Document an existing system (the scan)
§ 1Purpose
Populate a WAD from a real codebase: mechanical probes first, then a targeted interview for what code can't say.
§ 2Prerequisites
- A scaffolded WAD inside (or beside) the repository
- Read access to the code, CI config, and IaC
§ 3Flowchart
§ 4Steps
§ 4.11
§ 4.2Scan order
Work the scan-checklist rows top to bottom — repo layout → CI/build → entry points → externals → data layer → infrastructure → personas/governance → standards → SOPs. Cheap, high-signal sources come first; each row says what to read, what blocks to emit, and what to ask when the source is silent.
§ 4.32
§ 4.4Probe and emit
For each row: read the sources, write the blocks, wcl check, render. Anything machine-derivable that will drift (pipelines, dependency edges, schemas) should be extracted, not hand-copied — write the extractor now (see the write-an-extractor process) so the fact stays true next month.
§ 4.53
§ 4.6Respect the silence
Code cannot tell you: support contacts, approval chains, off-repo infrastructure, security posture, or why anything is the way it is. Leave those blank for the next step — a scanned WAD full of plausible inventions is worse than an empty one.
§ 4.74
§ 4.8Gap interview
Run a targeted mini-interview from the question bank, restricted to what the probes couldn't fill — and back-fill the load-bearing decisions as adrs (“why is it like this?”).
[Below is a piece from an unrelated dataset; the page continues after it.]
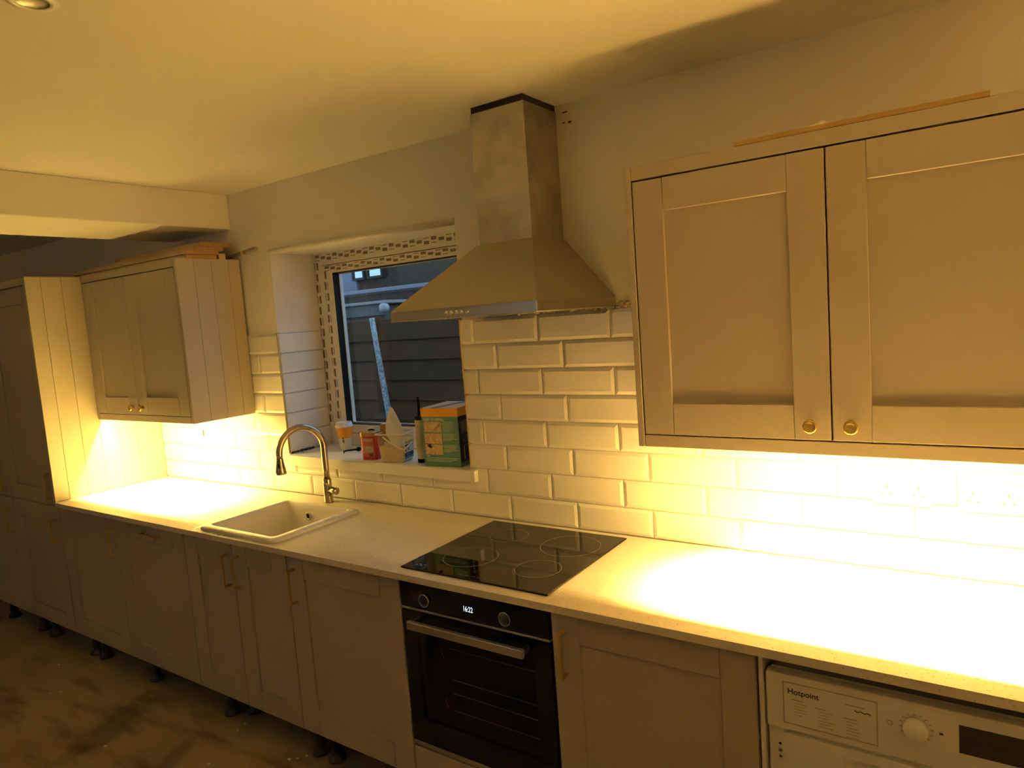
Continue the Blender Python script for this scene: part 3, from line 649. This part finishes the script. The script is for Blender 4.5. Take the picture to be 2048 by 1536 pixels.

Still-unanswered items become open-question lines in an article.
§ 4.95
§ 4.10Verify with the user
Serve the book with --comment, have the user walk it against reality, fix data from the comments, and record the reviewed revision as the diff baseline.
Verification
Every probe ran; extractors own the machine-derivable views; the gap interview covered the rest; the user spot-checked the rendered book against reality.